## Items from a data source
= = = = = = =
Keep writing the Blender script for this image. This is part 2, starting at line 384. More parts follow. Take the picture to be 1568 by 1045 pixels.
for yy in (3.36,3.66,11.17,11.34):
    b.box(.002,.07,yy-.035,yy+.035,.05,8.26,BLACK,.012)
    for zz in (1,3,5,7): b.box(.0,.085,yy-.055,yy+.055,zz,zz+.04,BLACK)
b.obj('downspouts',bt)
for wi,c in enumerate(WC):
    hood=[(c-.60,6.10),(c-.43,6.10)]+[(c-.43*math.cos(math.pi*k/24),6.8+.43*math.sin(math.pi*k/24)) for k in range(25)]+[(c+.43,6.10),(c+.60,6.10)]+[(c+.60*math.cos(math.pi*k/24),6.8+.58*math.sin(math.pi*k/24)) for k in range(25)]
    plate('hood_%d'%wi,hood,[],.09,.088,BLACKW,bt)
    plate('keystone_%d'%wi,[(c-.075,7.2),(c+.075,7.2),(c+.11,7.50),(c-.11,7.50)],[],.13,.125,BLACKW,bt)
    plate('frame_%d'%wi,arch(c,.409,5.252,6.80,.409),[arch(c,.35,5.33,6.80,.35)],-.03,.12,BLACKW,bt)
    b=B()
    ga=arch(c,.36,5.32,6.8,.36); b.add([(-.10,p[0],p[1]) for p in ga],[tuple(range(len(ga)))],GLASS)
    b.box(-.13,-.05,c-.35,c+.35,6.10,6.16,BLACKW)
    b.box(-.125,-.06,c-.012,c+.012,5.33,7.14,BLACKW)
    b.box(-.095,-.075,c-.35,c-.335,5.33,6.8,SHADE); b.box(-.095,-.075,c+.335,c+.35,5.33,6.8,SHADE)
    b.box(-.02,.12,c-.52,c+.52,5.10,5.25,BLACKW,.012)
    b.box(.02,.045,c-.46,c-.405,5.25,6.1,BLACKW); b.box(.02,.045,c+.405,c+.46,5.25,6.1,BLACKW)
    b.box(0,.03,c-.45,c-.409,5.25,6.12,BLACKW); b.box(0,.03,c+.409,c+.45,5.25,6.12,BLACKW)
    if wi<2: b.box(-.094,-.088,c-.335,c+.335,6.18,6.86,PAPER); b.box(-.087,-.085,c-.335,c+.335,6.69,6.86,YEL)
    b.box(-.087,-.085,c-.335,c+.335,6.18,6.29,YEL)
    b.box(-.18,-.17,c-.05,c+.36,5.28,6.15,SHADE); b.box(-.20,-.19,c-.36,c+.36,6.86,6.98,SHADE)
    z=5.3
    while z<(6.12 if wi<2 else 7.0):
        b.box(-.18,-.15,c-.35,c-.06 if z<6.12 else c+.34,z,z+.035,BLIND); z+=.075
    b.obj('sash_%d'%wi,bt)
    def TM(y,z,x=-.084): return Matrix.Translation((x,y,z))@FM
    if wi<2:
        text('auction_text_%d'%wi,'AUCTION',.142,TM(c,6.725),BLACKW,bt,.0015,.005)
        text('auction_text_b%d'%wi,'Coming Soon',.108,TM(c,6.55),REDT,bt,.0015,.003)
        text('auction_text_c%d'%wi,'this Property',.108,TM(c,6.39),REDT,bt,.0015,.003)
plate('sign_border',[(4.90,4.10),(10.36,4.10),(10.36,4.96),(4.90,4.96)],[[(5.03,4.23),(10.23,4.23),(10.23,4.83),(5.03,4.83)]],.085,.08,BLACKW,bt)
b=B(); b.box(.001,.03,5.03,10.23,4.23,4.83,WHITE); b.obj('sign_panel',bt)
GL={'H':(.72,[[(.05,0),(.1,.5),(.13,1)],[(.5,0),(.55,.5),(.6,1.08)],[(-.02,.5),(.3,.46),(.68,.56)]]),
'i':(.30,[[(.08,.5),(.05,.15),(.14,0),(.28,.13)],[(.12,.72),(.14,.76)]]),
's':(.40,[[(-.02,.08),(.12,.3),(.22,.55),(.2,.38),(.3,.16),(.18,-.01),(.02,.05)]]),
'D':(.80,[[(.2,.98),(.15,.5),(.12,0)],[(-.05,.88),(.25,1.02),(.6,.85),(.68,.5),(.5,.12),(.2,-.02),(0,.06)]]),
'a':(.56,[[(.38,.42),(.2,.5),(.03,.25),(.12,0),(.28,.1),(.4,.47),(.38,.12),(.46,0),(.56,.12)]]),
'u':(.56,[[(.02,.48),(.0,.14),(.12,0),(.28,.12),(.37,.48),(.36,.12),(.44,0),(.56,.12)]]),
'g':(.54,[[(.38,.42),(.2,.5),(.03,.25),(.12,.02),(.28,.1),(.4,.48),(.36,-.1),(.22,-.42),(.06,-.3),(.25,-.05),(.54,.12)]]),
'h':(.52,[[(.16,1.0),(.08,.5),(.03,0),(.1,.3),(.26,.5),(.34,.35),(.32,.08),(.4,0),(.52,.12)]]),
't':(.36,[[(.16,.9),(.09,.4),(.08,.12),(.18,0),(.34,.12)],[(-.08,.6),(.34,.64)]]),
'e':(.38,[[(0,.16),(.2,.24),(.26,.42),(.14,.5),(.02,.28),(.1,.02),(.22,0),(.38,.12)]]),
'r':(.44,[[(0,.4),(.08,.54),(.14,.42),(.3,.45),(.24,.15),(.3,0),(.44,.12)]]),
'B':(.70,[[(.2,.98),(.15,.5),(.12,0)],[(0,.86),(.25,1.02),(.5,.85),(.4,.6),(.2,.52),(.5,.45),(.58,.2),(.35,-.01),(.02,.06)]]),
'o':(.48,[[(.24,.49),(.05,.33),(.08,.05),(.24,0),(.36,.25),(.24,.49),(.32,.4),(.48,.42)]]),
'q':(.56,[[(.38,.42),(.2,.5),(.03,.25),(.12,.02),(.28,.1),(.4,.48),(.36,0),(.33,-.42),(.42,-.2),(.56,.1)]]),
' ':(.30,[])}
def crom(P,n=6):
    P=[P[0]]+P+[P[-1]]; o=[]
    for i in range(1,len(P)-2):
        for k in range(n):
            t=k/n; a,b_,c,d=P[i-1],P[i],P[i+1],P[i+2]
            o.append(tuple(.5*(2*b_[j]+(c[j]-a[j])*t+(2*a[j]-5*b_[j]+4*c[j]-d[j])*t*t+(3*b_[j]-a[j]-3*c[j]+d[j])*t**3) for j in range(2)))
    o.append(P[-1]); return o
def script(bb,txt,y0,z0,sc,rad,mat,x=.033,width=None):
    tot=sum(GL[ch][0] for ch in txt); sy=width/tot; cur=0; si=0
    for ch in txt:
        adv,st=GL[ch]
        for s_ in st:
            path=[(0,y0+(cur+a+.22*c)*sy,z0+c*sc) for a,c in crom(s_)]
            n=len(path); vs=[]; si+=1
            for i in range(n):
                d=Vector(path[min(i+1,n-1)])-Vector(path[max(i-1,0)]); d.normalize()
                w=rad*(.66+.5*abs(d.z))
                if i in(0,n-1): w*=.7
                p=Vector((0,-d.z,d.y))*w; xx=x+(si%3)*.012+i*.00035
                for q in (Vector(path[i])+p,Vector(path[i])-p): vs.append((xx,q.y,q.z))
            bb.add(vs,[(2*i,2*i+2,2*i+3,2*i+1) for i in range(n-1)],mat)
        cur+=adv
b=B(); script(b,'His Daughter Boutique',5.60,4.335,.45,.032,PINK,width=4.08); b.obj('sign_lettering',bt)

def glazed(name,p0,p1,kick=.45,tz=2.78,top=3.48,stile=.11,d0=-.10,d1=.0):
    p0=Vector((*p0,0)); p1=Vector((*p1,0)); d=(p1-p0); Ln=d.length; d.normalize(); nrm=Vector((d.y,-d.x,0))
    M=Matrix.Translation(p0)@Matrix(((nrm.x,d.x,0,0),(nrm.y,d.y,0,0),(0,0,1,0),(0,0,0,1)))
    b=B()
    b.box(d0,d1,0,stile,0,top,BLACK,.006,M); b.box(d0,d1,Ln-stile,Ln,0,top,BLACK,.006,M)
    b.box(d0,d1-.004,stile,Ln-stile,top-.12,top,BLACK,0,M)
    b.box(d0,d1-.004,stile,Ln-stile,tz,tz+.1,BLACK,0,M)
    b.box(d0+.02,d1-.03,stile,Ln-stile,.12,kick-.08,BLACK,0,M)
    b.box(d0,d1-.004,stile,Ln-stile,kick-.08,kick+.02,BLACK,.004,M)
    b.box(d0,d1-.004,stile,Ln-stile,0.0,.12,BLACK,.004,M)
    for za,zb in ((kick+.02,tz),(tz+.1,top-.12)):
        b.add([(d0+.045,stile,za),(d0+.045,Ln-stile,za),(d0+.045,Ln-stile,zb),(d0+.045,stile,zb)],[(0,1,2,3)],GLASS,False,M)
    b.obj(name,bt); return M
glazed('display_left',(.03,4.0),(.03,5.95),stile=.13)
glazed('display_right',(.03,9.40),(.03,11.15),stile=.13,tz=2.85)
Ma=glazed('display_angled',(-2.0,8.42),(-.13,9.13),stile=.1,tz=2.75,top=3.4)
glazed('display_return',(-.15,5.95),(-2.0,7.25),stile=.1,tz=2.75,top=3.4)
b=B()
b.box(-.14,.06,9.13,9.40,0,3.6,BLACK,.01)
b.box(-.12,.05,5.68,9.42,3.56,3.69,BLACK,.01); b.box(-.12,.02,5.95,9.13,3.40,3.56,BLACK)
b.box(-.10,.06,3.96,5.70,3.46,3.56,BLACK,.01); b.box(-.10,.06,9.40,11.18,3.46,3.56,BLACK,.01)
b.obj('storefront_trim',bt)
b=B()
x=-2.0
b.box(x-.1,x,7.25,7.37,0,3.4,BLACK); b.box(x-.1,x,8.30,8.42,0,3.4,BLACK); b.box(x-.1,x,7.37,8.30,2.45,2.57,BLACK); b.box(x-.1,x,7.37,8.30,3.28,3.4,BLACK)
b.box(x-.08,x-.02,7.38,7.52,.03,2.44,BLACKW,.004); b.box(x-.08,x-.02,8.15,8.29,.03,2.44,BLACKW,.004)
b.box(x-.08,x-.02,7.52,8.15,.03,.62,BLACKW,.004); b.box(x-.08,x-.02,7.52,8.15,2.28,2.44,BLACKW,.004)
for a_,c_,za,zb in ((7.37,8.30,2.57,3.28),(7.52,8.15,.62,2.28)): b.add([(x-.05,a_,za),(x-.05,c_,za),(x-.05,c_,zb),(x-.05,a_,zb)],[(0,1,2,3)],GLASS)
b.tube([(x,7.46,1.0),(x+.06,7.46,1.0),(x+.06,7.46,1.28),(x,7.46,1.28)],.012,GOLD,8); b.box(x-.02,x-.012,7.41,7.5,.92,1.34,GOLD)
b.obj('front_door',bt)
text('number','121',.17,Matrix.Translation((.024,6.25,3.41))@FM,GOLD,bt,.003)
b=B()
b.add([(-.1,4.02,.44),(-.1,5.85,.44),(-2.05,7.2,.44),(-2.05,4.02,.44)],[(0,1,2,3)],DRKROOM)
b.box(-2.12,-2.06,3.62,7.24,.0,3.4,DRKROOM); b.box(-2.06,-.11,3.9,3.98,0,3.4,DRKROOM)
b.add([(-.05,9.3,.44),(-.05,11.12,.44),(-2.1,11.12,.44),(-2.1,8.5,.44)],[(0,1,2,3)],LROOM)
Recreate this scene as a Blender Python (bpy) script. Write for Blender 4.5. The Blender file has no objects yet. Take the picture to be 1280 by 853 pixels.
= = = = = = =
## Your task
Copy every line that contains the string "pixels".

## Response to this exercise
Keep writing the Blender script for this image. This is part 2, starting at line 384. More parts follow. Take the picture to be 1568 by 1045 pixels.
Recreate this scene as a Blender Python (bpy) script. Write for Blender 4.5. The Blender file has no objects yet. Take the picture to be 1280 by 853 pixels.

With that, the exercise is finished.